"Due diligence is just paranoia with a spreadsheet." That line has never felt more urgent than now. Masayoshi Son wants the world to believe that AI infrastructure needs $5 trillion annually by 2040. For scale: that's five times the entire global cloud market today. For crypto, it's not a distant macro story—it's a direct attack on the physical assets we rely on: GPUs, energy, and capital. And the industry is pretending it doesn't see the red flags.
Son's vision is simple: pour money into data centers, power grids, and humanoid robots until artificial superintelligence arrives. He claims ASI will then justify the spending with unimaginable profits. The problem? He offers no technical path, no revenue model, and no acknowledgment of the inefficiencies that already shape compute markets. As someone who spent 2020 auditing the Uniswap V2 AMM on Ropsten, I learned that speed is worthless without precision. Son's narrative is fast, but it's forensic slop.

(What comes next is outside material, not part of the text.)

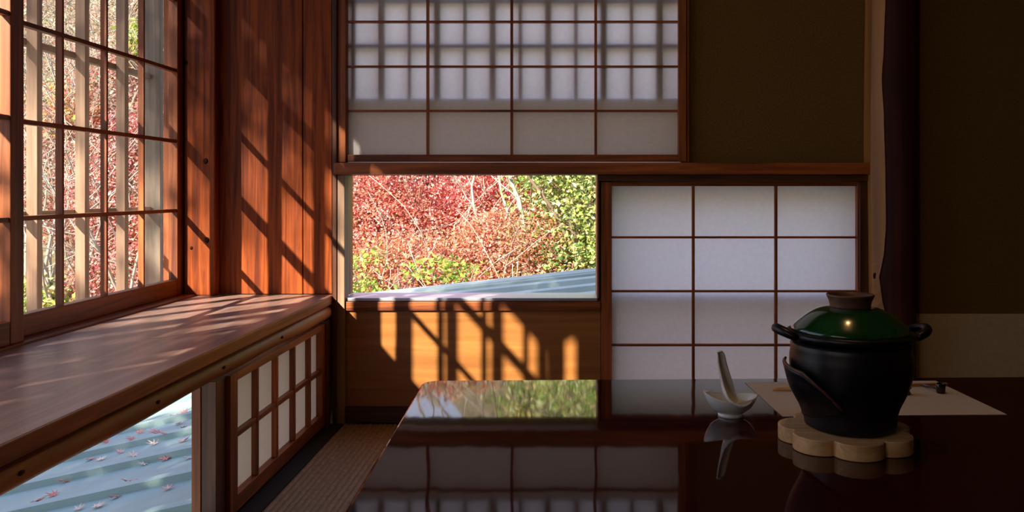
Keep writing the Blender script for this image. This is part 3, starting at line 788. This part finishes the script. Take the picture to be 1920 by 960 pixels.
# ------------------------------------------------------------------ outside: hillside and trees
def hz(x, y):
    base = -2.2+max(0, y-6)*.56
    dip = math.exp(-((x/y+.17)/.07)**2)*max(0, y-12)*.24
    return base-dip+.25*math.sin(x*.9+y*.5)+.15*math.sin(x*2.1-y*1.3)
vs_ = []; fs_ = []; nx_, ny_ = 90, 60
for j in range(ny_):
    for i in range(nx_):
        x = -26+40*i/(nx_-1); y = 5.2+21*(j/(ny_-1)); vs_.append((x, y, hz(x, y)))
for j in range(ny_-1):
    for i in range(nx_-1): a = j*nx_+i; fs_.append((a, a+1, a+1+nx_, a+nx_))
o = MB().add(vs_, fs_).build('hillside', M['hill'], smooth=True); tag(o, kind=st)
tag(MB().add([(-26, -12, -2.4), (14, -12, -2.4), (14, 5.4, -2.4), (-26, 5.4, -2.4)], [(0,1,2,3)]).build('garden_ground', M['hill']), kind=st)

def foliage(parent, name, blobs, n, size, palette, seed, clump=.13, shell=.55, up=.4):
    rng = np.random.default_rng(seed)
    wts = np.array([b[3]*b[4]*b[5] for b in blobs]); wts = wts**.7; wts /= wts.sum()
    per = 22; nc = max(1, n//per)
    bi = rng.choice(len(blobs), nc, p=wts); B = np.array([b[:6] for b in blobs])[bi]
    d = rng.normal(size=(nc, 3)); d /= np.linalg.norm(d, axis=1)[:, None]
    rad = shell+(1-shell)*rng.random(nc)**.6
    cc = B[:, :3]+d*B[:, 3:6]*rad[:, None]
    pal = np.array(palette)
    ci = rng.integers(0, len(pal), nc)
    idx = np.repeat(np.arange(nc), per); N_ = len(idx)
    pos = cc[idx]+rng.normal(size=(N_, 3))*clump*np.array([1, 1, .6])
    nrm = rng.normal(size=(N_, 3))*.75+d[idx]*.35+np.array([-.25, -.55, up+.3]); nrm /= np.linalg.norm(nrm, axis=1)[:, None]
    t = np.cross(nrm, rng.normal(size=(N_, 3))); t /= np.linalg.norm(t, axis=1)[:, None]; b = np.cross(nrm, t)
    s = size*(.65+.7*rng.random(N_))[:, None]
    fold = nrm*s*.16
    V = np.stack([pos-t*s, pos-t*s*.05+b*s*.52+fold, pos+t*s, pos-t*s*.05-b*s*.52+fold], 1).reshape(-1, 3)
    ch = np.where(rng.random(N_) < .22, rng.integers(0, len(pal), N_), ci[idx])
    col = pal[ch]*(.75+.5*rng.random(N_))[:, None]
    col = np.clip(col, 0, .95)
    base = parent.location if parent else Vector((0, 0, 0)); V = V-np.array(base)
    me = bpy.data.meshes.new(name); me.vertices.add(4*N_); me.vertices.foreach_set('co', V.ravel())
    me.loops.add(4*N_); me.loops.foreach_set('vertex_index', np.arange(4*N_, dtype=np.int32))
    me.polygons.add(N_); me.polygons.foreach_set('loop_start', np.arange(0, 4*N_, 4, dtype=np.int32)); me.polygons.foreach_set('loop_total', np.full(N_, 4, dtype=np.int32))
    at = me.color_attributes.new('leaf_colour', 'FLOAT_COLOR', 'POINT')
    cf = np.ones((4*N_, 4)); cf[:, :3] = np.repeat(col, 4, 0); at.data.foreach_set('color', cf.ravel())
    me.update(calc_edges=True); me.validate(); me.materials.append(M['leaf'])
    o = bpy.data.objects.new(name, me); C.objects.link(o); o.parent = parent
    return o

def grow(mb, p, d, r, L, depth, rng, split=3, curl=.35, n=5, minr=.003):
    pts = [p]; rr = [r]; k = 5
    for i in range(k):
        d = (d+Vector((rng.uniform(-curl, curl), rng.uniform(-curl, curl), rng.uniform(-curl*.5, curl*.7)))*.6).normalized()
        p = p+d*(L/k); pts.append(p); rr.append(max(minr, r*(1-.5*(i+1)/k)))
    mb.tube(pts, rr, n, caps=False)
    if depth > 0:
        for q in range(split):
            i = rng.choice([2, 3, 4, 5, 5]); 
            nd = (d*.6+Vector((rng.uniform(-1, 1), rng.uniform(-1, 1), rng.uniform(-.3, .9)))).normalized()
            grow(mb, pts[i], nd, max(minr, rr[i]*.7), L*rng.uniform(.55, .85), depth-1, rng, split, curl, max(3, n-1), minr)

def tree(name, label, x, y, H, trunk_r, blobs, n, size, palette, seed, bark='branchdark', stems=2, depth=3, split=3, cat='tree', clump=.13, shell=.5, curl=.35, L=None, group=None, minr=.004, z0=None):
    z0 = hz(x, y)-.05 if z0 is None else z0
    root = empty(name, (x, y, z0), label, cat, group)
    rng = random.Random(seed); mb = MB()
    for s in range(stems):
        d = Vector((rng.uniform(-.4, .4), rng.uniform(-.25, .2), 1)).normalized()
        grow(mb, Vector((x+rng.uniform(-.15, .15), y, z0)), d, trunk_r, L or H*.55, depth, rng, split, curl, 6, minr)
    mb.build('trunk_and_branches', M[bark], root, smooth=True)
    if n: foliage(root, 'foliage', blobs, n, size, palette, seed, clump, shell)
    return root

RED = [(.74, .20, .17), (.80, .30, .25), (.60, .14, .10), (.84, .46, .38), (.68, .26, .13), (.88, .60, .52), (.26, .15, .08)]
PINK = [(.84, .27, .28), (.78, .18, .20), (.88, .48, .45), (.74, .28, .18), (.62, .12, .12), (.90, .62, .57)]
LPK = [(.66, .34, .32), (.58, .20, .18), (.50, .45, .36), (.36, .38, .24), (.74, .54, .48), (.62, .28, .18)]
ORG = [(.52, .19, .08), (.56, .28, .12), (.44, .12, .05), (.64, .38, .27), (.36, .26, .08), (.56, .20, .14), (.60, .44, .30)]
GRN = [(.30, .44, .09), (.40, .52, .12), (.20, .33, .07), (.58, .60, .20), (.12, .20, .05), (.70, .72, .40), (.60, .46, .18)]
YEL = [(.40, .45, .07), (.28, .40, .06), (.52, .50, .12), (.20, .32, .05)]
DRK = [(.08, .16, .06), (.14, .24, .09), (.20, .30, .12), (.05, .10, .04)]
PALE = [(.55, .48, .36), (.42, .36, .26), (.62, .40, .32), (.48, .50, .34)]

# behind the garden window
tree('maple_tree', 'bright pink-red maple filling the upper middle of the garden window', -1.35, 10.1, 3.6, .03,
     [(-1.6, 9.4, 1.0, 1.1, .8, 1.0), (-.6, 9.3, 1.2, .8, .7, .85), (-1.2, 9.2, .2, .7, .5, .6)], 76000, .0165, PINK+RED[:2], 1, 'branch', 2, 2, clump=.09)
tree('maple_tree', 'red maple at the left side of the garden window', -2.5, 9.5, 3.2, .02,
     [(-2.5, 8.8, .8, 1.0, .7, 1.2), (-1.9, 8.6, .2, .8, .5, .7)], 64000, .0165, RED, 2, 'branch', 2, 2, clump=.09)
tree('maple_tree', 'orange-red maple low in the middle of the garden window', -.95, 8.5, 2.6, .02,
     [(-1.3, 7.9, -.05, .9, .45, .45), (-.5, 8.0, .15, .6, .5, .5), (-2.0, 7.8, -.2, .6, .4, .4)], 50000, .016, ORG+RED[:2], 3, 'branch', 3, 2, clump=.07)
tree('leafy_bush', 'dense green leafy bush at the right side of the garden window', .6, 8.3, 3.4, .05,
     [(.75, 8.2, .8, 1.25, .7, 1.4), (-.05, 8.6, 1.4, .6, .5, .7), (.1, 8.0, .0, .55, .5, .55), (1.8, 8.6, 1.2, 1.2, .7, 1.6)], 60000, .0235, GRN, 4, 'branchdark', 3, 3, cat='bush', clump=.11)
tree('yellow_green_sapling', 'yellow-green sapling low at the left corner of the garden window', -1.62, 6.9, 1.6, .014,
     [(-1.62, 6.8, .14, .30, .2, .26), (-1.5, 6.8, -.12, .3, .2, .2)], 520, .024, YEL+GRN[:2], 5, 'branch', 4, 2, cat='sapling', clump=.07, shell=.2, L=1.0)
tree('yellow_green_sapling', 'yellow-green sapling in the lower middle of the garden window', -.98, 6.9, 1.6, .014,
     [(-1.0, 6.8, .15, .28, .2, .10), (-.85, 6.8, .18, .12, .1, .14)], 300, .024, YEL, 6, 'branch', 3, 2, cat='sapling', clump=.06, shell=.2, L=1.0)
for i, (Yt, pp, q, lab) in enumerate([(7.9, [(1003, 560), (990, 470), (980, 415), (972, 375), (955, 335), (950, 300)], .030, 'thicker pale trunk between the red and green foliage in the garden window'),
        (7.95, [(985, 560), (975, 475), (962, 425), (950, 395), (938, 360), (930, 310)], .022, 'thinner pale trunk left of the thicker one between red and green foliage'),
        (8.0, [(930, 560), (912, 470), (897, 425), (886, 385), (882, 350), (893, 300)], .020, 'pale slanting trunk among red leaves in the middle of the garden window')]):
    P_ = [Vector((X(a, Yt), Yt+.03*k, Z(b, Yt))) for k, (a, b) in enumerate(pp)]
    P_.insert(0, Vector((P_[0].x, Yt, hz(P_[0].x, Yt)-.05)))
    root = empty('bare_tree', P_[0], lab, 'tree')
    mb = MB().tube(P_, [q, q*.95, q*.9, q*.8, q*.7, q*.55, q*.45], 7)
    rg = random.Random(300+i)
    for k in (3, 4, 5, 6): grow(mb, P_[k], Vector((rg.choice([-1, 1])*.6, .2, .8)).normalized(), q*.3, .5, 1, rg, 2, .4, 4, .004)
    mb.build('trunk_and_branches', M['branch'], root, smooth=True)
# farther backdrop trees
bk = [(-4.6, 13.0, RED, 'red maple on the slope behind'), (-2.2, 13.5, ORG, 'orange maple high on the slope'), (.4, 13.2, GRN, 'green tree high on the slope'), (2.6, 12.0, GRN, 'green tree far right on the slope')]
for i, (x, y, pal, lab) in enumerate(bk):
    zc = hz(x, y)+(1.0 if i == 1 else 1.6)
    tree('slope_tree', lab+' beyond the nearer trees', x, y, 3, .07, [(x, y, zc, 1.5, 1.0, .9 if i in (0, 1) else 1.5)], 9000, .05, pal, 20+i, 'branchdark', 2, 2, clump=.16)

# behind the left windows
lefts = [
 ('maple_tree', 'red maple low behind the far right panes of the left window', -4.35, 9.0, [(-4.35, 8.8, .85, .75, .5, .8), (-4.3, 8.7, -.1, .7, .4, .5)], 30000, .020, PINK+LPK),
 ('maple_tree', 'rosy maple behind the middle panes of the left window', -5.4, 9.6, [(-5.5, 9.4, 1.0, .9, .5, .9), (-5.0, 9.4, 2.0, .6, .4, .5)], 26000, .020, LPK+RED[:2]),
 ('pale_shrub', 'pale grey-green shrub high behind the left window', -5.6, 11.0, [(-5.8, 10.8, 2.9, 1.7, .6, .9), (-4.7, 10.6, 3.1, .8, .5, .8)], 30000, .021, PALE+DRK[2:3]+LPK),
 ('evergreen_shrub', 'dark evergreen shrub behind the middle of the left window', -4.7, 10.2, [(-4.9, 10.2, 1.8, 1.3, .5, .8), (-6.0, 10.4, 1.4, .8, .5, .8)], 17000, .024, DRK+GRN[:1]+PALE),
 ('yellow_shrub', 'small yellow-green shrub high behind the last pane of the left window', -4.55, 9.6, [(-4.52, 9.3, 2.35, .28, .2, .25)], 1300, .032, YEL),
 ('green_shrub', 'bright green shrub low behind the near panes of the left window', -5.0, 8.4, [(-5.0, 8.2, -.45, .35, .3, .35), (-4.6, 8.3, -.75, .4, .3, .3)], 2600, .036, YEL+GRN),
 ('orange_shrub', 'small orange shrub behind the second pane of the left window', -5.1, 8.9, [(-5.1, 8.8, 1.6, .35, .2, .3), (-4.5, 9.0, 1.5, .2, .2, .25)], 1500, .030, ORG+YEL[2:3])]
for i, (nm, lab, x, y, bl_, n, sz, pal) in enumerate(lefts):
    tree(nm, lab, x, y, 2.6, .03, bl_, n, sz, pal, 40+i, 'branch', 2, 2, cat='tree' if 'tree' in nm else 'shrub', clump=.09)
for i, (x, y) in enumerate([(-4.0, 7.9), (-4.7, 8.2), (-5.3, 8.4), (-4.3, 8.9), (-5.4, 9.6)]):
    tree('bare_tree', 'leafless pale-barked many-stemmed tree outside the left windows', x, y, 4.4, .020, [], 0, 0, [], 80+i, 'branch', 3, 3, 3, curl=.40, L=1.8, group='leafless pale trees outside the left windows', minr=.004)

# roadside tree between the sun and the bay: dapples the sunlight (stands outside the frame)
def at_sun(yw, zw, t): return Vector((WX-SUN_K*t, yw-t, zw+SUN_K*SUN_S*t))
c1 = at_sun(2.5, 1.80, 7); c2 = at_sun(1.25, .70, 4.0)
tree('unseen_garden_tree', 'leafy tree in front of the house that dapples the sunlight', c1.x-1.5, c1.y+.95, 6, .09, [(c1.x, c1.y, c1.z, 1.5, .9, .55)], 5000, .05, RED, 91, 'branchdark', 1, 3, clump=.2, L=4.0, z0=-2.4)
tree('garden_shrub', 'leafy shrub in front of the house under the tree', c2.x+.9, c2.y-.57, 4, .03, [(c2.x, c2.y, c2.z, .85, .6, .30)], 2000, .035, GRN, 92, 'branchdark', 2, 2, cat='shrub', clump=.12, L=2.6, shell=.1, z0=-2.4)

tree('unseen_garden_tree', 'added unseen dense green tree shading the ribbed roof beside the bay', -6.0, -.6, 5, .06, [(-5.2, -1.2, 2.9, 1.5, 1.3, .8)], 7000, .05, GRN, 93, 'branchdark', 1, 2, clump=.15, L=2.6, shell=.1, z0=-2.4)  # added out of view to keep the sun off the roof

The core conflict is physical. To hit $5 trillion a year in AI investment, you need roughly 1.67 billion H100 GPUs annually. Peak power draw: 4–5 terawatts. That's half the planet's current electricity generation. Meanwhile, Bitcoin mining—the poster child of crypto's energy use—consumes around 0.2 TW. If Son gets his way, crypto's share of the global power pie shrinks to a rounding error. The GPU supply chain will be sucked dry. We saw this coming in 2021 when I reverse-engineered the Luna crash—the code was clear, but nobody wanted to read it. Today, the signal is even louder: AI is crowding out mining hardware, and the spot price of high-end GPUs has already doubled in 18 months.
But Son's prediction has a fatal blind spot: efficiency. During my post-FTX audit of FTT token movements, I discovered that narratives hide leverage. Son's leverage is the assumption that ASI requires brute-force scaling. History says otherwise. In 2022, the Chinchilla scaling laws showed that compute-optimal training needed far fewer parameters than previously believed. Today, techniques like mixture-of-experts, distillation, and sparse computation can reduce compute requirements by 10x without losing capability. If efficiency improves at even half the pace of Moore's Law, $5 trillion buys 100x more effective compute than Son assumes. The real risk is that his investment becomes a stranded asset—a graveyard of overpriced GPUs and empty data centers.
The contrarian angle? Decentralized AI. Projects like Bittensor, Render Network, and Akash Network are building open markets for compute. They don't need $5 trillion; they need a fraction of that to create a resilient, censorship-resistant alternative. Son's centralized vision ignores the crypto-native ethos: trustless coordination. I saw this play out during the 2022 FTX collapse—centralized trust failed, but on-chain forensic evidence exposed the truth. If AI follows the same pattern, the winners won't be the megacaps; they'll be the protocols that let anyone contribute compute and own a piece of the network. The capital required is orders of magnitude lower, and the alignment incentives are built into the tokenomics. Son is betting on scarcity. Crypto should bet on abundance.
The market signal is already forming. Check the GPU lease rates on AWS vs. the hash rate of proof-of-work coins. If Son's narrative gains traction, institutional capital will flood into AI infrastructure ETFs and sovereign wealth funds will allocate toward gigawatt-scale data centers. That liquidity leaves crypto. The immediate impact will be a tightening of capital for crypto mining and GPU-dependent projects, but a potential boom for energy-efficient alternatives like ASIC-resistant coins or fully staked networks. The Luna crash taught me that death spirals are predictable when you watch the on-chain flows. This time, the flow is capital—not tokens.
Takeaway: Son's $5 trillion is a stress test for crypto's adaptability. If he's right, we're about to lose the hardware war. If he's wrong, the real alpha is in the efficiency exploit—the protocols that eat his lunch by doing more with less. Watch the GPU spot price, the hash rate of alt-chains, and the news from Middle Eastern sovereign funds. Red flags don't wave; they whisper. Speed wins, but patience pays. Due diligence is just paranoia with a spreadsheet.